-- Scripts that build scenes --
____

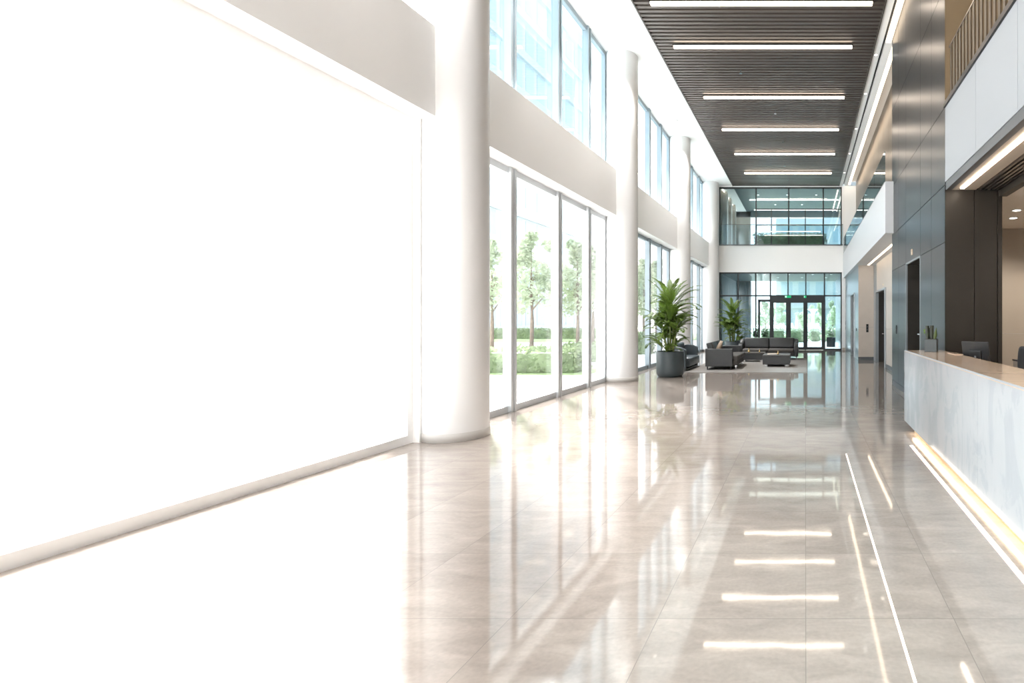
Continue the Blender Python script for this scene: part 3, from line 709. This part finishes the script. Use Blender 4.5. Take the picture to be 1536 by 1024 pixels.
def loveseat():
    t = thing('loveseat', 'boxy charcoal two seat sofa at the left of the rug with a tan pillow', 'sofa', (-2.72, 17.95, RZ))
    L_, W_ = 1.12, .44      # half length along y, half depth along x; faces +x
    for s_ in (-1, 1):
        y0 = -L_ if s_ < 0 else L_ - .16
        MB().box(-W_, W_ - .02, y0, y0 + .16, .10, .66).build('armrest', M['leather'], t, bev=.015, seg=3)
        ys0, ys1 = (-L_ + .17, -.005) if s_ < 0 else (.005, L_ - .17)
        MB().box(-W_ + .2, W_ + .14, ys0, ys1, .28, .44).build('seat_cushion', M['leather2'], t, bev=.045, seg=4, smooth=True)
        mt = Matrix.Translation((-W_ + .2, 0, .40)) @ Matrix.Rotation(R(-14), 4, 'Y')
        MB().box(-.10, .09, ys0, ys1, 0, .46, mt).build('back_cushion', M['leather'], t, bev=.03, seg=4, smooth=True)
    MB().box(-W_ + .05, W_ + .10, -L_ + .16, L_ - .16, .12, .29).build('base', M['leather2'], t, bev=.01)
    MB().box(-W_, -W_ + .1, -L_ + .16, L_ - .16, .10, .66).build('back_panel', M['leather'], t, bev=.015)
    for x in (-W_ + .06, W_ - .08):
        for y in (-L_ + .06, L_ - .06):
            MB().tube([(x, y, 0), (x, y, .11)], .02, 8).build('leg', M['black'], t)
    MB().tube([(W_ + .06, -L_ + .25, .06), (W_ + .06, L_ - .25, .06)], .018, 8).box(W_ + .04, W_ + .08, -L_ + .25, -L_ + .29, 0, .12).box(W_ + .04, W_ + .08, L_ - .29, L_ - .25, 0, .12).build('sled_base', M['chrome'], t)
    return t
loveseat()
def pillow(loc, rz, tilt, label, mat, w=.46):
    m = MB(); bm = m.bm; n = 10
    for side in (1, -1):
        g = [[bm.verts.new(((i / n - .5) * w * (1 - .08 * math.sin(math.pi * j / n)), side * .075 * (math.sin(math.pi * i / n) * math.sin(math.pi * j / n)) ** .5, (j / n) * w)) for i in range(n + 1)] for j in range(n + 1)]
        for j in range(n):
            for i in range(n): bm.faces.new((g[j][i], g[j][i + 1], g[j + 1][i + 1], g[j + 1][i]))
    bmesh.ops.remove_doubles(bm, verts=bm.verts[:], dist=1e-4)
    o = m.build('throw_pillow', mat, smooth=True); o.location = loc; o.rotation_euler = (tilt, 0, rz)
    e = MB().tube([(-w / 2, 0, 0), (w / 2, 0, 0), (w / 2, 0, w), (-w / 2, 0, w), (-w / 2, 0, 0)], .008, 6)
    e.build('piping', M['cream'], o)
    return tag(o, label, 'pillow', 'throw pillows')
pillow((-2.88, 17.25, .47), R(-90 + 18), R(-22), 'tan throw pillow leaning in the near corner of the left sofa', M['tan'])
def lounge_chair():
    t = thing('lounge_chair', 'slate blue curved lounge chair between the large palm and the left sofa', 'chair', (-3.98, 17.35, 0))
    # near side panel with rounded shoulder
    pr = [(-.30, .06), (.30, .06), (.30, .66)] + [(.30 - .60 * i / 8, .66 + .10 * math.sin(math.pi * i / 8)) for i in range(1, 8)] + [(-.30, .62)]
    MB().prism(pr, -.95, -.80, 'y').build('armrest', M['leather3'], t, bev=.02, seg=3)
    MB().prism(pr, .80, .95, 'y').build('armrest', M['leather3'], t, bev=.02, seg=3)
    MB().box(-.20, .38, -.80, .80, .12, .40).build('seat_cushion', M['leather3'], t, bev=.05, seg=4, smooth=True)
    MB().box(-.30, -.12, -.80, .80, .10, .84).build('backrest', M['leather3'], t, bev=.06, seg=4, smooth=True)
    MB().box(-.28, .30, -.92, .92, .0, .06).build('plinth', M['grey'], t)
    return t
lounge_chair()
def coffee_table(loc, hx, hy, h, label):
    t = thing('coffee_table', label, 'coffee table', loc, 0, 'dark block coffee tables')
    MB().box(-hx, hx, -hy, hy, .07, h - .035).build('body', M['leather'], t, bev=.01, seg=2)
    MB().box(-hx - .01, hx + .01, -hy - .01, hy + .01, h - .035, h).build('table_top', M['leather2'], t, bev=.008, seg=2)
    for x in (-hx + .1, hx - .1):
        for y in (-hy + .06, hy - .06):
            MB().box(x - .06, x + .06, y - .02, y + .02, 0, .07).build('leg', M['chrome'], t)
    return t
coffee_table((-.98, 18.4, RZ), .455, .5, .39, 'dark square coffee table with a tan book, in front of the sofa right half')
coffee_table((-1.98, 20.25, RZ), .44, .30, .34, 'low dark coffee table right in front of the sofa left half')
t = thing('book', 'tan book lying on the square coffee table', 'book', (-1.13, 18.2, RZ + .39), R(8))
MB().box(-.16, .16, -.11, .11, 0, .008).box(-.16, .16, -.11, .11, .032, .04).build('cover', M['paper'], t)
MB().box(-.155, .15, -.105, .105, .008, .032).build('pages', M['white'], t)
def vase(loc, s, label):
    o = MB().lathe([(.02 * s, 0), (.04 * s, .02 * s), (.045 * s, .05 * s), (.015 * s, .10 * s), (.02 * s, .14 * s), (.028 * s, .16 * s)], 16).build('brass_vase', M['brass'], loc=loc, smooth=True)
    return tag(o, label, 'vase', 'small brass ornaments')
vase((-.93, 18.15, RZ + .39), .8, 'small brass ornament beside the tan book on the square coffee table')
vase((-2.13, 20.15, RZ + .34), 1.0, 'small brass ornament on the low table, left of the pair')
vase((-1.73, 20.2, RZ + .34), .75, 'smaller brass ornament on the low table, right of the pair')

# ------------------------------------------------------------------ palms
def make_palm(loc, label, seed, lite=False):
    rnd = random.Random(seed)
    t = thing('potted_palm', label, 'plant', loc, 0, 'potted palms in slate planters')
    MB().lathe([(.30, 0), (.33, .012), (.36, .06), (.378, .14), (.38, .70), (.372, .715), (.355, .715), (.35, .66), (.01, .655)], 48).build('pot', M['pot'], t, smooth=True)
    MB().lathe([(.345, .64), (.34, .668), (.15, .69), (.01, .70)], 32).build('soil', M['soil'], t)
    fol = MB(); bm = fol.bm
    def frond(base, az, el, Lf, droop, wid):
        p = Vector(base); ds = Lf / 14; e = el; pts = [p.copy()]; dirs = []
        for i in range(14):
            d = Vector((math.cos(az) * math.cos(e), math.sin(az) * math.cos(e), math.sin(e)))
            p = p + d * ds; pts.append(p.copy()); dirs.append(d)
            e -= droop / 14 * (0.5 + 1.2 * i / 14)
        dirs.append(dirs[-1])
        fol.tube(pts, [.008 * (1 - .8 * i / 14) for i in range(15)], 4)
        side = Vector((-math.sin(az), math.cos(az), 0))
        for k in range(30):
            u = .16 + .84 * k / 29
            x = u * 14; i = min(int(x), 13); fr = x - i
            q = pts[i].lerp(pts[i + 1], fr); d = dirs[i]
            up = side.cross(d).normalized() * -1
            if up.z < 0: up = -up
            ln = wid * (math.sin(math.pi * min(1, .12 + .9 * u)) ** .6 * .9 + .1)
            for s_ in (-1, 1):
                dd = (d * (.75 + .5 * u) + side * s_ * .62 + up * .12 + Vector((0, 0, -.12))).normalized()
                dd = (dd + Vector((rnd.uniform(-.1, .1), rnd.uniform(-.1, .1), rnd.uniform(-.1, .1)))).normalized()
                wv = dd.cross(up).normalized() * .0125
                a = q; b_ = q + dd * ln * .5 + up * .01; c_ = q + dd * ln + Vector((0, 0, -.12 * ln))
                v0 = bm.verts.new(a - wv * .5); v1 = bm.verts.new(a + wv * .5)
                v2 = bm.verts.new(b_ + wv); v3 = bm.verts.new(b_ - wv); v4 = bm.verts.new(c_)
                bm.faces.new((v0, v1, v2, v3)); bm.faces.new((v3, v2, v4))
    canes = []
    for i in range(8):
        a = i * 2.4 + rnd.uniform(-.3, .3); r0 = .05 + .012 * i
        hgt = [2.0, 1.85, 1.9, 1.65, 1.75, 1.45, 1.55, 1.3][i]
        tp = (math.cos(a) * (r0 + .10 + .04 * i * .5), math.sin(a) * (r0 + .10 + .04 * i * .5), hgt)
        b0 = (math.cos(a) * r0, math.sin(a) * r0, .66)
        mid = ((b0[0] * .6 + tp[0] * .4), (b0[1] * .6 + tp[1] * .4), (.66 + hgt) / 2)
        MB().tube([b0, mid, tp], [.026, .022, .016], 8).build('cane', M['cane'], t, smooth=True)
        canes.append((tp, a))
        for k in range(11):
            az = a + (k - 5) * .6 + rnd.uniform(-.3, .3)
            el = R(rnd.uniform(42, 80) if k % 2 else rnd.uniform(25, 55))
            if i > 4: el = R(rnd.uniform(25, 60))
            zb = hgt - rnd.uniform(0, .65)
            frond((tp[0] * .8, tp[1] * .8, zb), az, el, rnd.uniform(.78, 1.0) if i < 5 else rnd.uniform(.6, .8), rnd.uniform(.7, 1.7), .22 if i < 5 else .20)
    for k in range(10):
        frond((0.02 * math.cos(k),   .02 * math.sin(k), 1.95), k * .9, R(rnd.uniform(52, 82)), rnd.uniform(.95, 1.12), rnd.uniform(.5, 1.1), .19)
    fol.build('fronds', M['palm'], t)
    return t
pm = make_palm((-3.80, 15.0, 0), 'large potted palm in a slate planter between the white columns', 4)
dup(pm, (-3.13, 23.0, 0), 2.0, 'smaller looking potted palm in a slate planter behind the sofas near the far glazing', None, .9)

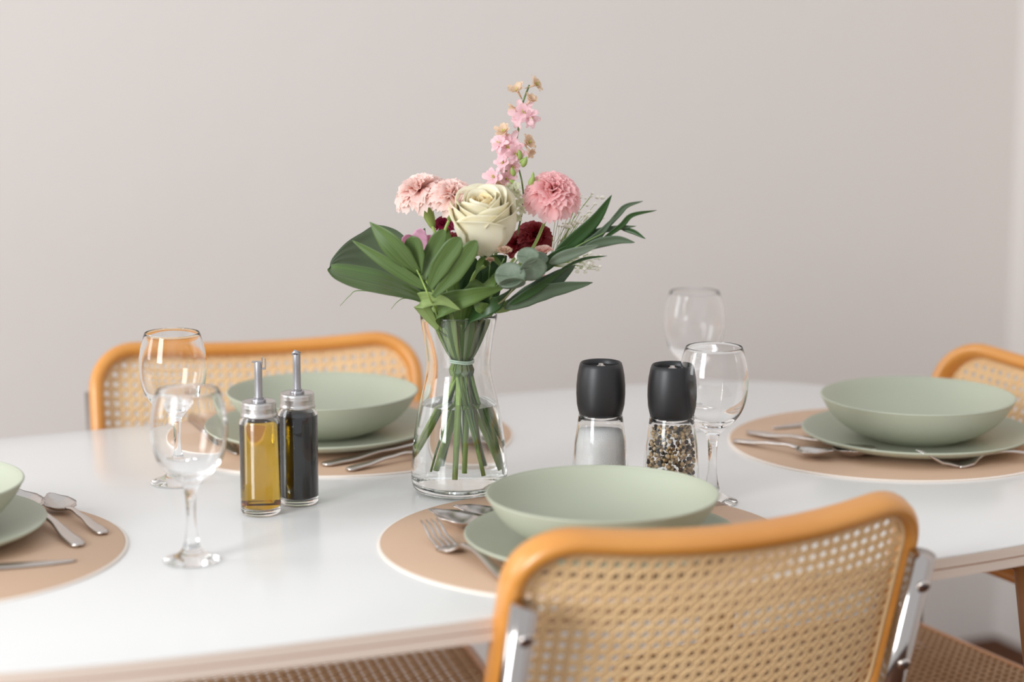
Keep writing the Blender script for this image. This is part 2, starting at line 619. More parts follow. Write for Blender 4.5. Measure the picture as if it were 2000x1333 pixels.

____

-- Direction --
Return every line above that contains the word "Blender".

-- Answer to the exercise --
Continue the Blender Python script for this scene: part 3, from line 709. This part finishes the script. Use Blender 4.5. Take the picture to be 1536 by 1024 pixels.
Keep writing the Blender script for this image. This is part 2, starting at line 619. More parts follow. Write for Blender 4.5. Measure the picture as if it were 2000x1333 pixels.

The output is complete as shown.